Recipes From Charlotte’s Kitchen
Charlotte and her husband Dick were enslaved people owned by the Bent Family who both worked at Bent’s Fort. This being pre-Civil War days, that “peculiar institution” had yet to be abolished. Lewis Garrard, another visitor to the fort noted Charlotte as “the glib-tongued sable Fort cook” and a “culinary divinity.” She was also reportedly the “belle of the ball” during Fort fandangos.
Charlotte and Dick were last known to be traveling back east on the Santa Fe Trail later in 1847, as reported by Garrard, having been set free due to “the valor evinced by the latter, Dick, at the Pueblo de Taos.” That was the fight to put down the Taos Revolt in which the first American governor of New Mexico, Charles Bent was killed.
Charlotte and Dick were last known to be traveling back east on the Santa Fe Trail later in 1847
Following find a couple of recipes that would have been at home in Charlotte’s kitchen, courtesy of Sam’l P. Arnold, founder of the famous Morrison restaurant, The Fort, in his book “Eating up the Santa Fe Trail.”
Pumpkin Pie
1 ½ cups sugar
½ teaspoon salt
1 ¼ teaspoons cinnamon
2 eggs
2 cups pumpkin puree (cooked fresh pumpkin, beaten or from canned)
1 ¼ cups milk


Mix dry ingredients together, then fold in eggs with whisk. Add pumpkin and whisk well. Add the milk and mix in. Pour into a 10-inch pie shell and bake (at 350 degrees) for 1 hour and 25 minutes. Serve with whipped cream or ice cream.
Slap Jacks
Take and scald a quart of Indian meal (a.k.a. cornmeal as would be used in grits or cornbread) in milk if you have it – water will do. Turn it out and stir in a half-pint of yeast (a package of dry yeast in a cup of warm water), and a little salt. Fry them, when light, in just sufficient fat to keep them from sticking to the frying pan. Another nice way: turn a quart of boiling mile or water into a pint of Indian meal, stir in three tablespoonsful of flour, three eggs, and two teaspoons of salt.
The kitchen at the reconstructed Bent’s Old Fort National Historic Site.
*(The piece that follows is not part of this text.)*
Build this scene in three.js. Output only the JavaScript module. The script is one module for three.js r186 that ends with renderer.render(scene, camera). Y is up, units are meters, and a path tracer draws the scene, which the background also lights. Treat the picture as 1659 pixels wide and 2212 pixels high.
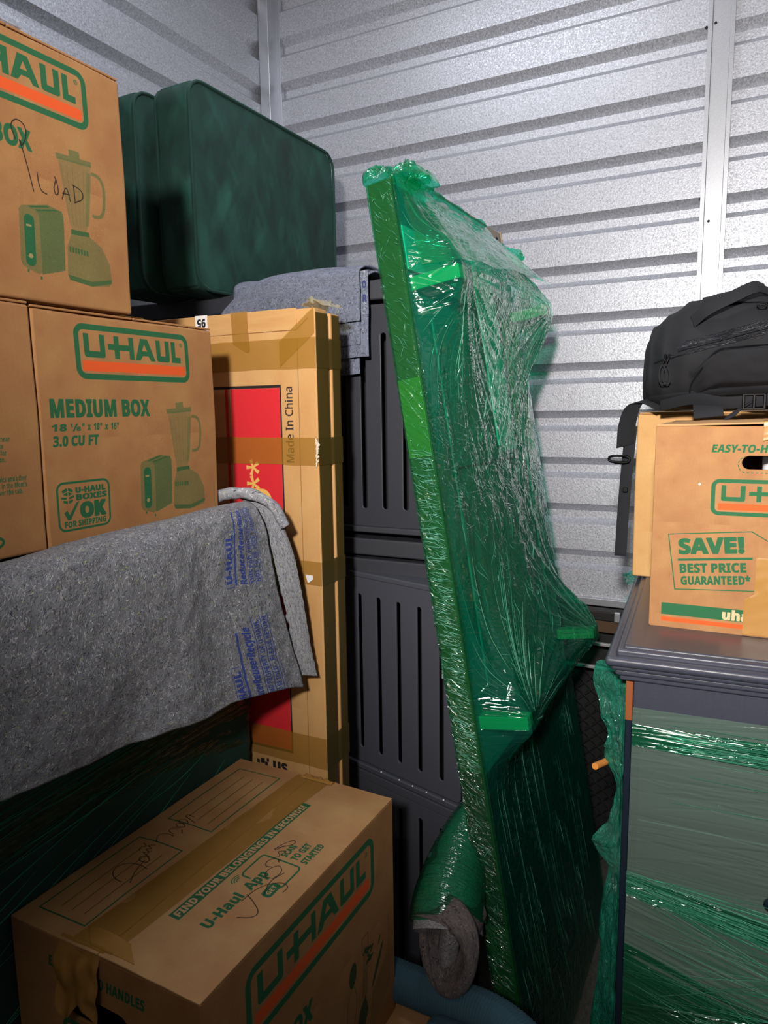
import * as THREE from 'three';
import { RoundedBoxGeometry } from 'three/addons/geometries/RoundedBoxGeometry.js';
import { mergeGeometries, mergeVertices } from 'three/addons/utils/BufferGeometryUtils.js';
import { ImprovedNoise } from 'three/addons/math/ImprovedNoise.js';
import { RectAreaLightUniformsLib } from 'three/addons/lights/RectAreaLightUniformsLib.js';
RectAreaLightUniformsLib.init();

// ---------------------------------------------------------------- camera, light, exposure
const EYE = 1.75;                       // eye height; coordinates below are written relative to the eye and lifted by EYE
const scene = new THREE.Scene();
const renderer = new THREE.WebGLRenderer({ antialias: true });
renderer.toneMapping = THREE.LinearToneMapping;
renderer.toneMappingExposure = 1.0;
renderer.shadowMap.enabled = true;
const camera = new THREE.PerspectiveCamera(71.0, 1659 / 2212, 0.05, 50);
camera.position.set(0, EYE, 0);
camera.up.set(-0.052, 0.99, -0.132).normalize();
camera.lookAt(-0.457 * 2, EYE - 0.141 * 2, -0.878 * 2);
scene.background = new THREE.Color(0.004, 0.004, 0.005);

const LAMP = [0.06, 0.52, 0.72];       // light placed from the cast shadows; its tripod and head are made up
const lamp = new THREE.SpotLight(0xfff8f0, 39.5, 0, 0.9, 1.0, 2);
lamp.position.set(LAMP[0], LAMP[1] + EYE, LAMP[2]);
lamp.target.position.set(LAMP[0] + 0.03, LAMP[1] + EYE + 0.2, LAMP[2] - 3);
lamp.castShadow = true; lamp.shadow.radius = 3.5; lamp.shadow.mapSize.set(2048, 2048);
scene.add(lamp, lamp.target);
const CEIL = [-1.1, 1.93, -1.7];         // added ceiling strip, out of view, to brighten the left wall
const strip = new THREE.RectAreaLight(0xf3f6ff, 40.0, 1.1, 0.12);
strip.position.set(CEIL[0], CEIL[1] + EYE, CEIL[2]);
strip.lookAt(CEIL[0], 0, CEIL[2]);
scene.add(strip);
const HALL = [0.1, 1.9, 1.5];           // added strip behind the photographer, for fill and film reflections
const hallFill = new THREE.RectAreaLight(0xfff3e2, 26.0, 1.1, 0.12);
hallFill.position.set(HALL[0], HALL[1] + EYE, HALL[2]);
hallFill.lookAt(HALL[0], 0, HALL[2]);
scene.add(hallFill);

// ---------------------------------------------------------------- helpers
let seedState = 7;
const rnd = () => { seedState = (seedState + 0x6d2b79f5) | 0; let t = Math.imul(seedState ^ (seedState >>> 15), 1 | seedState); t = (t + Math.imul(t ^ (t >>> 7), 61 | t)) ^ t; return ((t ^ (t >>> 14)) >>> 0) / 4294967296; };
const rr = (a, b) => a + (b - a) * rnd();
const perlin = new ImprovedNoise();
const N = (x, y = 0, z = 0) => perlin.noise(x + 31.7, y + 17.3, z + 5.1);
const clamp = (x, a = 0, b = 1) => Math.min(b, Math.max(a, x));
const smooth = (a, b, x) => { const t = clamp((x - a) / (b - a)); return t * t * (3 - 2 * t); };
const taken = new Map(), bases = new Map();
function numbered(n) { const k = taken.get(n) ?? 0; taken.set(n, k + 1); return k ? `${n}_${String(k).padStart(3, '0')}` : n; }
function thing(name, label, category, [x, y, z] = [0, 0, 0], turn = 0, group) {
  const o = new THREE.Group(); o.name = numbered(name); o.position.set(x, y + EYE, z); o.rotation.y = turn;
  o.userData = { label, category }; if (group) o.userData.group = group;
  bases.set(o, [x, y, z]); scene.add(o); return o;
}
function struct(name) { const o = new THREE.Group(); o.name = name; o.userData = { kind: 'structure' }; o.position.y = EYE; bases.set(o, [0, 0, 0]); scene.add(o); return o; }
function part(name, geo, mat, parent, label) {
  const m = new THREE.Mesh(geo, mat); m.name = name; m.castShadow = m.receiveShadow = true;
  if (label) m.userData.label = label;
  parent.add(m); return m;
}
// geometry given in eye coordinates, under an unturned root
function put(name, geo, mat, root, label) { const [x, y, z] = bases.get(root); geo.translate(-x, -y, -z); return part(name, geo, mat, root, label); }
const V = (x, y, z) => new THREE.Vector3(x, y, z);
const rbox = (w, h, d, r = 0.004, s = 2) => new RoundedBoxGeometry(w, h, d, s, Math.min(r, w / 2.01, h / 2.01, d / 2.01));
function rboxAt(x0, x1, y0, y1, z0, z1, r = 0.004, s = 2) { const g = rbox(x1 - x0, y1 - y0, z1 - z0, r, s); g.translate((x0 + x1) / 2, (y0 + y1) / 2, (z0 + z1) / 2); return g; }
function tube(points, r, seg = 24, rad = 8, closed = false) { return new THREE.TubeGeometry(new THREE.CatmullRomCurve3(points.map((p) => (p.isVector3 ? p : V(...p))), closed, 'centripetal'), seg, r, rad, closed); }
// surface from a function of (s,t) in 0..1
function grid(fn, nu, nv, uvScale = [1, 1]) {
  const pos = [], uv = [], idx = [];
  for (let j = 0; j <= nv; j++) for (let i = 0; i <= nu; i++) { const p = fn(i / nu, j / nv); pos.push(p.x, p.y, p.z); uv.push((i / nu) * uvScale[0], (1 - j / nv) * uvScale[1]); }
  for (let j = 0; j < nv; j++) for (let i = 0; i < nu; i++) { const a = j * (nu + 1) + i, b = a + 1, c = a + nu + 1, d = c + 1; idx.push(a, c, b, b, c, d); }
  const g = new THREE.BufferGeometry(); g.setAttribute('position', new THREE.Float32BufferAttribute(pos, 3)); g.setAttribute('uv', new THREE.Float32BufferAttribute(uv, 2)); g.setIndex(idx); g.computeVertexNormals(); return g;
}
// the same surface with a thickness: two skins and a rim
function solidGrid(fn, nu, nv, th, uvScale = [1, 1]) {
  const top = grid(fn, nu, nv, uvScale), p = top.attributes.position, n = top.attributes.normal, u = top.attributes.uv, count = p.count;
  const pos = [...p.array], uv = [...u.array], idx = [...top.index.array];
  for (let i = 0; i < count; i++) { pos.push(p.getX(i) - n.getX(i) * th, p.getY(i) - n.getY(i) * th, p.getZ(i) - n.getZ(i) * th); uv.push(u.getX(i), u.getY(i)); }
  for (let i = 0; i < top.index.count; i += 3) idx.push(top.index.array[i] + count, top.index.array[i + 2] + count, top.index.array[i + 1] + count);
  const rim = []; for (let i = 0; i < nu; i++) rim.push([i, i + 1]); for (let j = 0; j < nv; j++) rim.push([j * (nu + 1) + nu, (j + 1) * (nu + 1) + nu]);
  for (let i = nu; i > 0; i--) rim.push([nv * (nu + 1) + i, nv * (nu + 1) + i - 1]); for (let j = nv; j > 0; j--) rim.push([j * (nu + 1), (j - 1) * (nu + 1)]);
  for (const [a, b] of rim) idx.push(a, b, a + count, b, b + count, a + count);
  const g = new THREE.BufferGeometry(); g.setAttribute('position', new THREE.Float32BufferAttribute(pos, 3)); g.setAttribute('uv', new THREE.Float32BufferAttribute(uv, 2)); g.setIndex(idx); g.computeVertexNormals(); return g;
}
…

Here is where Charlotte practiced her divine culinary skills. Some of the hearthstones are original to the site, the very same that Charlotte herself walked across.
“Eating up the Santa Fe Trail” by Sam’l P. Arnold, famed restauranteur of The Fort in Morrison, Colorado. Besides great recipes from the days of the Santa Fe Trail, this book shares stories and history that bring trail days to life.